Paris Peace Accords 23 Oct. 1991

Wednesday, November 4, 2015

Three Men Arrested for Lawmaker Assaults

Three Men Arrested for Lawmaker Assaults

Cambodia Daily | 4 November 2015

Three of the men at a pro-CPP protest who beat CNRP lawmakers Nhay Chamroeun and Kong Saphea last week as they tried to leave the National Assembly turned themselves in Tuesday, Interior Ministry spokesman Khieu Sopheak said.
A statement released by General Sopheak last night said that the three men—Chay Sarith, 33; Mao Hoeun, 34; and Suth Vanny, 45—handed themselves in at about 4:30 p.m. to officials on the government’s committee investigating the assaults.
Reached by telephone, Gen. Sopheak said the men were the same ones who can be seen kicking and stomping on the lawmakers in videos of the October 26 protest, and that further arrests were unlikely.

“These are the culprits who directly attacked them. The others were just around them shouting,” Gen. Sopheak explained, adding he did not believe someone else had organized the attacks on the lawmakers.

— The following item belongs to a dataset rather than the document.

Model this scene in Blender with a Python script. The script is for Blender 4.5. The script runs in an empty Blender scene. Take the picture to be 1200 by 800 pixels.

“They were led by themselves,” he said. “They came to report themselves to the authorities and the next step is they will receive their punishment according to the law. We will send them to the court tomorrow.”
Gen. Sopheak said he could not comment further on the details of the trio’s arrest or their motives for assaulting the two CNRP lawmakers, as he was not a member of the eight-man investigation committee.
Opposition leader Sam Rainsy, who has accused Prime Minister Hun Sen and the CPP of orchestrating the attacks on the lawmakers in retribution for protests that met him overseas, said after his return from France last night he still wanted a broader investigation.
“It would be premature for me to make any comment because I want to ask people who know and who have been following this closely, and then I can make appropriate comments,” Mr. Rainsy said.
“This is just one clue. It’s an indication. I still call for a broad investigative looking into all aspects.”
Asked whether that meant looking into who had organized the three men in their attack on the lawmakers, which occurred while police looked on, Mr. Rainsy said: “I said ‘all aspects.’”
Mr. Rainsy and the CNRP have asked for a more inclusive inquiry into the assaults, with members of the opposition, civil society and the U.N. allowed to participate in or oversee the official investigation.
Despite these calls for an inclusive inquiry, the Interior Ministry announced a day after the attack that two members of the CPP’s central committee would lead its eight-man investigative team.
Both Interior Ministry Secretary of State Em Sam An, the inquiry committee’s chairman, and Deputy National Police Commissioner Chhay Sinarith, his deputy, sit on the CPP central committee—while Lieutenant General Sinarith also sits on the ruling party’s new propaganda and education committee.
Each of the six other officials are also CPP members, including two deputy chiefs of the Phnom Penh municipal police, whose forces have been accused both of standing idly by as the lawmakers were beaten and of joining the protest in civilian clothes.
The U.N.’s high commissioner for human rights last week stressed that the inquiry into last week’s beatings had to be independent.
Wan-Hea Lee, the country representative of the U.N. Office of High Commissioner for Human Rights (OHCHR), said Tuesday that the government should reconsider the composition of its committee if it cannot adequately explain its independence.
In an email, Ms. Lee reiterated the OHCHR statement last week that the probe’s credibility “rests on its independence, impartiality, thoroughness and promptness.”
“In this regard, the Government would benefit from explaining the independence and impartiality of the investigative team, or else reconsidering its composition so as to enhance its credibility,” Ms. Lee said.
“OHCHR is ready to contribute if it is deemed that it could play a helpful role,” she added.
In an interview at the Interior Ministry earlier Tuesday, Gen. Sopheak said Ms. Lee’s suggestion that the U.N.’s human rights office or others could participate in the inquiry would be an unusual usurpation of Cambodia’s sovereignty.
“How many countries has the U.N. OHCHR done this in?” he asked. “Cambodian law has sovereignty…and does not require the participation of any NGOs besides this committee that has been created.”
Gen. Sopheak said that Mr. Sam An and Lt. Gen. Sinarith would not let politics get in the way of finding out the full story of who was behind the attack on the lawmakers at the pro-CPP protest last week.
“They are in the party, and they carry out their roles within the party—but for state work, they carry out their state work normally, because they receive their salary from the nation,” Gen. Sopheak said.
“We want to be praised by local and international quarters, so we need to work hard to arrest the perpetrators,” he added. “If we cannot arrest the perpetrators, we will lose our honor.”